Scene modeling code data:
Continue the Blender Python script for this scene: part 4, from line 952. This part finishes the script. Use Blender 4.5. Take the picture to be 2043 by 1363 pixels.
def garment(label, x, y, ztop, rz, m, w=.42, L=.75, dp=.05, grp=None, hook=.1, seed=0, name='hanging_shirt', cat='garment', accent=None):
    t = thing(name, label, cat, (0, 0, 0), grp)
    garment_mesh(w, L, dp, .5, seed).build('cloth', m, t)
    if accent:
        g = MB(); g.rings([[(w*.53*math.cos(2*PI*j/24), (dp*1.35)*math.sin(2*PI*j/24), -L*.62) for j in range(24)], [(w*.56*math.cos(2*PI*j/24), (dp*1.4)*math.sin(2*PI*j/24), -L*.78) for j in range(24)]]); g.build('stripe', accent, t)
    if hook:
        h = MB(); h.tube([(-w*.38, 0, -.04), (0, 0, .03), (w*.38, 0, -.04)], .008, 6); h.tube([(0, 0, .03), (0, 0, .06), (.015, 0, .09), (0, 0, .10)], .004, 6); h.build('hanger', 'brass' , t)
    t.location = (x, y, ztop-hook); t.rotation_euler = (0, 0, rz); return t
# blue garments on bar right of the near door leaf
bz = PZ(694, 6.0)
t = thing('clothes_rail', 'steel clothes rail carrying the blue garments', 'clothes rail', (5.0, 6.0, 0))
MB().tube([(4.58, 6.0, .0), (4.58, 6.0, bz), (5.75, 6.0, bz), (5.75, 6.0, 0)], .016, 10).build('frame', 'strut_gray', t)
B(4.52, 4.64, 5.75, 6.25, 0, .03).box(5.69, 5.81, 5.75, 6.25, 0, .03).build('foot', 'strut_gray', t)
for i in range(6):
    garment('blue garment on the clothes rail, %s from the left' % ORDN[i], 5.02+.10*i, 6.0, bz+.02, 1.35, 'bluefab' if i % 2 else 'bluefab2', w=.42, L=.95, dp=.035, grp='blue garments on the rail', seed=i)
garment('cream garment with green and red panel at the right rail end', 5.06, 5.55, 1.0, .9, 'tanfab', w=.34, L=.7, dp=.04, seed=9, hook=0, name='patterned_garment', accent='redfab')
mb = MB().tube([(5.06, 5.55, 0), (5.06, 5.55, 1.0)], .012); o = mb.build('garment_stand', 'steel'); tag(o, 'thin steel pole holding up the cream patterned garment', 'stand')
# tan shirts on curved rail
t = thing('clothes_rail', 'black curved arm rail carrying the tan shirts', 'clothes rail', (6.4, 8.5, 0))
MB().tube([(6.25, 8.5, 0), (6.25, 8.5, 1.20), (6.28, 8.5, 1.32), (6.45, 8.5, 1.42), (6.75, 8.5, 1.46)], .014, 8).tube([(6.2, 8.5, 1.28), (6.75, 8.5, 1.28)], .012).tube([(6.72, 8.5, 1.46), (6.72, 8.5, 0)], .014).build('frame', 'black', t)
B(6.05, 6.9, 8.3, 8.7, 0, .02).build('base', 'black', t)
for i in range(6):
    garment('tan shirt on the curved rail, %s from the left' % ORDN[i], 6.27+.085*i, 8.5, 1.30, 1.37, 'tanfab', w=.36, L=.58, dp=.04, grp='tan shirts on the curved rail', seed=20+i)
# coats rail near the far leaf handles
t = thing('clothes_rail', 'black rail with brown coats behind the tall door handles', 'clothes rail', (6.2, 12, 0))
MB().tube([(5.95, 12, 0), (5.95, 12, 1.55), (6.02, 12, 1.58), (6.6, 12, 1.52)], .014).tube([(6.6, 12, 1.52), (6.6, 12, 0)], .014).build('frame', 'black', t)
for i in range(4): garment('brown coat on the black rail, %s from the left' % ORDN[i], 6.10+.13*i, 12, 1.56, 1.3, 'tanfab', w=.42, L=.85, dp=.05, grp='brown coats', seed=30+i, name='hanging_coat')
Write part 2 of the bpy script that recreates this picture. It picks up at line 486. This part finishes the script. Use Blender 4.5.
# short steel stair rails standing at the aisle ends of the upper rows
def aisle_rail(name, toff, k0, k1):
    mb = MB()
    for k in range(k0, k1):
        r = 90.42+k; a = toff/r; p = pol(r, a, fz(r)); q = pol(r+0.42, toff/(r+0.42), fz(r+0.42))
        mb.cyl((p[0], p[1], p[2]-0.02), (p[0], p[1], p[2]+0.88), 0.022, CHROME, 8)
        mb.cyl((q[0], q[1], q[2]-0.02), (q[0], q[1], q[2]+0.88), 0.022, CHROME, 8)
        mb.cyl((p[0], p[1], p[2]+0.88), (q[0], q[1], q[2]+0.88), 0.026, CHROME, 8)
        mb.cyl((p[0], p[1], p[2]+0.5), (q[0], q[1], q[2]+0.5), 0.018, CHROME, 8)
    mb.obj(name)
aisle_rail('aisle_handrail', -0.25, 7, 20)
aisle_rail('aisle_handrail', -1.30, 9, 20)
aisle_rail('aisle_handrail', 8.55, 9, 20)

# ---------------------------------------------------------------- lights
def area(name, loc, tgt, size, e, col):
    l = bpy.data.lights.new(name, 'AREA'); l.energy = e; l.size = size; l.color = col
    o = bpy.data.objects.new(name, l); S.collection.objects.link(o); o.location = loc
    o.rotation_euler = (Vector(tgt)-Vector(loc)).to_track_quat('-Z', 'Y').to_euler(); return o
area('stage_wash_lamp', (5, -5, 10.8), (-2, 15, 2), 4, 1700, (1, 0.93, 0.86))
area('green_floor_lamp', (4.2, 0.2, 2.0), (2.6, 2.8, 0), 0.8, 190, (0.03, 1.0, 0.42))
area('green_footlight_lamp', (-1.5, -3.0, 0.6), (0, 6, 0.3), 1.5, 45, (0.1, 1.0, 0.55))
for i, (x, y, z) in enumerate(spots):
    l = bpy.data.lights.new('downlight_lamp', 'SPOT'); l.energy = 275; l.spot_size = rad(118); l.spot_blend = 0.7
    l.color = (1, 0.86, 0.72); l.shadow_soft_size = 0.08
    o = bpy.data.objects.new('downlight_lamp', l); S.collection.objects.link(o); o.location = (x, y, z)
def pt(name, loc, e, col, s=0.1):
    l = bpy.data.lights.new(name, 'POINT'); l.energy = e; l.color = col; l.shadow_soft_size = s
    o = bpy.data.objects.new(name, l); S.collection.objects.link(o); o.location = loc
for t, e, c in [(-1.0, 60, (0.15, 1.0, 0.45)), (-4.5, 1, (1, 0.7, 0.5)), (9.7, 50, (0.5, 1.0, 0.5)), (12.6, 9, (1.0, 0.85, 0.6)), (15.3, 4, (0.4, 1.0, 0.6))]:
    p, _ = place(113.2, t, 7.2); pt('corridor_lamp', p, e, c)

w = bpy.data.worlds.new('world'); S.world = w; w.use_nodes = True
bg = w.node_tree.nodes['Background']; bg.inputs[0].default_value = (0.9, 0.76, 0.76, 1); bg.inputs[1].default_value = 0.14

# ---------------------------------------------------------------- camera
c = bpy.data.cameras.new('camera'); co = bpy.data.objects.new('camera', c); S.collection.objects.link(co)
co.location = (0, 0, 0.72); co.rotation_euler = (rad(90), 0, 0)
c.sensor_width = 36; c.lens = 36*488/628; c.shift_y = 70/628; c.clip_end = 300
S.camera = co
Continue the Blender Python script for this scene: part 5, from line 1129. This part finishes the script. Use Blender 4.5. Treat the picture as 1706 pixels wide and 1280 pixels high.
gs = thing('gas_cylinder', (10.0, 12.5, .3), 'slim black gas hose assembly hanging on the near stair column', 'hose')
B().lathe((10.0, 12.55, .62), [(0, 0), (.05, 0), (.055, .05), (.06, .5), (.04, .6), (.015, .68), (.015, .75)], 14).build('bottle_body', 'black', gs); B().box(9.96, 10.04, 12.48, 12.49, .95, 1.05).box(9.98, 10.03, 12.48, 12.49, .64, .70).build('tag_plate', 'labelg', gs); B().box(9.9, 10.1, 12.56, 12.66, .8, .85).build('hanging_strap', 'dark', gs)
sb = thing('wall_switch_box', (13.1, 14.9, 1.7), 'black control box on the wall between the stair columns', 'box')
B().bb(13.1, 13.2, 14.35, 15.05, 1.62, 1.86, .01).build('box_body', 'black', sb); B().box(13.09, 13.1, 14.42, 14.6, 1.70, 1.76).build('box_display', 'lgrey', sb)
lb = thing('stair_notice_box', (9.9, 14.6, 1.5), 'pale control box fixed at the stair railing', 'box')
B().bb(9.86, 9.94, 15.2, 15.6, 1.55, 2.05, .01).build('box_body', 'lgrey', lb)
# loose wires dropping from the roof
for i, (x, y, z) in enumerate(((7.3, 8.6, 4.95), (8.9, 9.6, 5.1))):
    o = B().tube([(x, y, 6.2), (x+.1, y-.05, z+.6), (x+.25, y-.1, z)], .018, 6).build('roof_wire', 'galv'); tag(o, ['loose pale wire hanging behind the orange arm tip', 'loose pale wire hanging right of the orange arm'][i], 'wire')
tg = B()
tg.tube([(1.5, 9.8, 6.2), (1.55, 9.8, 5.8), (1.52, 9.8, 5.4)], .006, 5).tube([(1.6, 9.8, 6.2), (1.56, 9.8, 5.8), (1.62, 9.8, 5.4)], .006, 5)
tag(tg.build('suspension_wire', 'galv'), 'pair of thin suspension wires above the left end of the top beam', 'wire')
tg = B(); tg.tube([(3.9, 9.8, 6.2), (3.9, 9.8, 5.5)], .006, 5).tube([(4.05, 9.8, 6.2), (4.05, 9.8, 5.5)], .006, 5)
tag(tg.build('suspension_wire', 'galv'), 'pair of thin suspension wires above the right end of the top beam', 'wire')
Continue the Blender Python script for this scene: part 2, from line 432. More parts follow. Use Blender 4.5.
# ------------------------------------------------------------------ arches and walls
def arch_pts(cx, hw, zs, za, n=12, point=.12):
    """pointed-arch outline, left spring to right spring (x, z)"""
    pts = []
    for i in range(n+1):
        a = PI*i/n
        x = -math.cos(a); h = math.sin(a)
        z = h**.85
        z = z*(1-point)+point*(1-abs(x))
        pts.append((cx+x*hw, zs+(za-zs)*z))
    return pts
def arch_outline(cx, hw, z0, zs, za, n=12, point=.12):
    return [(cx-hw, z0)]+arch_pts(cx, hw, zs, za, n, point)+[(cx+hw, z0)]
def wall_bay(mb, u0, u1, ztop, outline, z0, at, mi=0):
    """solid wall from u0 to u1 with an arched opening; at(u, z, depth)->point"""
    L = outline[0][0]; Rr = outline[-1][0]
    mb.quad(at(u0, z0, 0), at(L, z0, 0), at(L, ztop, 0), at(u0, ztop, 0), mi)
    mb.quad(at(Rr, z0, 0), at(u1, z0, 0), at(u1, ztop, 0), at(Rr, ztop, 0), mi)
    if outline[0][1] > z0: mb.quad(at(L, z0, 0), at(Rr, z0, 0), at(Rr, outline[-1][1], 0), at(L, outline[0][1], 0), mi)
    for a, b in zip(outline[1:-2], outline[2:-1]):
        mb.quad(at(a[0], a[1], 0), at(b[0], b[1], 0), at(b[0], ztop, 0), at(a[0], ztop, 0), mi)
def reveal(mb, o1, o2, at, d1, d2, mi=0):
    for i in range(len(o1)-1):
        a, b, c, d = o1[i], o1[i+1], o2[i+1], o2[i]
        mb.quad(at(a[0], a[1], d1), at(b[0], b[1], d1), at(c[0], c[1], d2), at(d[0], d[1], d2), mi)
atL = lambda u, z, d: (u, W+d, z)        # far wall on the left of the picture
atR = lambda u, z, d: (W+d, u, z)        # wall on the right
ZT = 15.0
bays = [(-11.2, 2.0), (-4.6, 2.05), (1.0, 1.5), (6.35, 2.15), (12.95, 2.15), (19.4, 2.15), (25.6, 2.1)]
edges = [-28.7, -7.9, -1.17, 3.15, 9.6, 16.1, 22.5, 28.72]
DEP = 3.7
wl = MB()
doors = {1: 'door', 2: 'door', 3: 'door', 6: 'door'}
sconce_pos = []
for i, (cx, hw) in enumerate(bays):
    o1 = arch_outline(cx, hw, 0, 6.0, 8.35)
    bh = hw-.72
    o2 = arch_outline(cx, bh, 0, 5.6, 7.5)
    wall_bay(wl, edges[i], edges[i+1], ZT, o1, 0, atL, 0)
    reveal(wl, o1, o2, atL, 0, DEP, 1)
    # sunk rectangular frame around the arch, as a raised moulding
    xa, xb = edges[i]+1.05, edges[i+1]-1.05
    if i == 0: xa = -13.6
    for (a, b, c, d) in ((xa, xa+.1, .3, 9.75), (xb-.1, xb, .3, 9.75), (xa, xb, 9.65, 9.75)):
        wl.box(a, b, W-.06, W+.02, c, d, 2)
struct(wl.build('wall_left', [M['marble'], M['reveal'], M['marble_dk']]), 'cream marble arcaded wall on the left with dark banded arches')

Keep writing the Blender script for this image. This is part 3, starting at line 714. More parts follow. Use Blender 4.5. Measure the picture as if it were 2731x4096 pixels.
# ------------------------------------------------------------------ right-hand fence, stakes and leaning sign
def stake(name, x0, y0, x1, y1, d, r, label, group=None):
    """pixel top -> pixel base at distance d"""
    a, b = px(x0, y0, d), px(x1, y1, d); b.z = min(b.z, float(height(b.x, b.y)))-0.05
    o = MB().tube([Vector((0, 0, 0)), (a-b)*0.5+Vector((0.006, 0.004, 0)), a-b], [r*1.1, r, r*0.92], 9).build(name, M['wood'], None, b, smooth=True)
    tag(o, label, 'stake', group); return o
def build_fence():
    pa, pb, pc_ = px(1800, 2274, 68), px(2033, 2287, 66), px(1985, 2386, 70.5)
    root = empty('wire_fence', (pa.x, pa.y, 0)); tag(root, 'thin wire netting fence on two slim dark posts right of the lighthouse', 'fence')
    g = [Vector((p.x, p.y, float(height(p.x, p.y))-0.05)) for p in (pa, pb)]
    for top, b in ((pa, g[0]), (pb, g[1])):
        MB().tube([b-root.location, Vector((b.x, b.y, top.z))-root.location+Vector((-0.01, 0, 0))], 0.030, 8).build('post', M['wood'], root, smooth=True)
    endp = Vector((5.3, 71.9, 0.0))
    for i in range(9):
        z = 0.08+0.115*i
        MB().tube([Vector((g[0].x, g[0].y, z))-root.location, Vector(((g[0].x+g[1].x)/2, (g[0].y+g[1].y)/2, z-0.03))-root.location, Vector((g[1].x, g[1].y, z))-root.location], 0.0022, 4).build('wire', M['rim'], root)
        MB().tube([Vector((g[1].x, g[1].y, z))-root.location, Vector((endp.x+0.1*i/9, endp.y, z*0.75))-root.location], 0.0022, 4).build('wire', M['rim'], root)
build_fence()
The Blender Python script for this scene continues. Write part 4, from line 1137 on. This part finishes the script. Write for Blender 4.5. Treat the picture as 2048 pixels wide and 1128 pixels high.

Written instruction:
Using the listing, collect all lines in which the string "Write" is found.

Task output:
Write part 2 of the bpy script that recreates this picture. It picks up at line 486. This part finishes the script. Use Blender 4.5.
The Blender Python script for this scene continues. Write part 4, from line 1137 on. This part finishes the script. Write for Blender 4.5. Treat the picture as 2048 pixels wide and 1128 pixels high.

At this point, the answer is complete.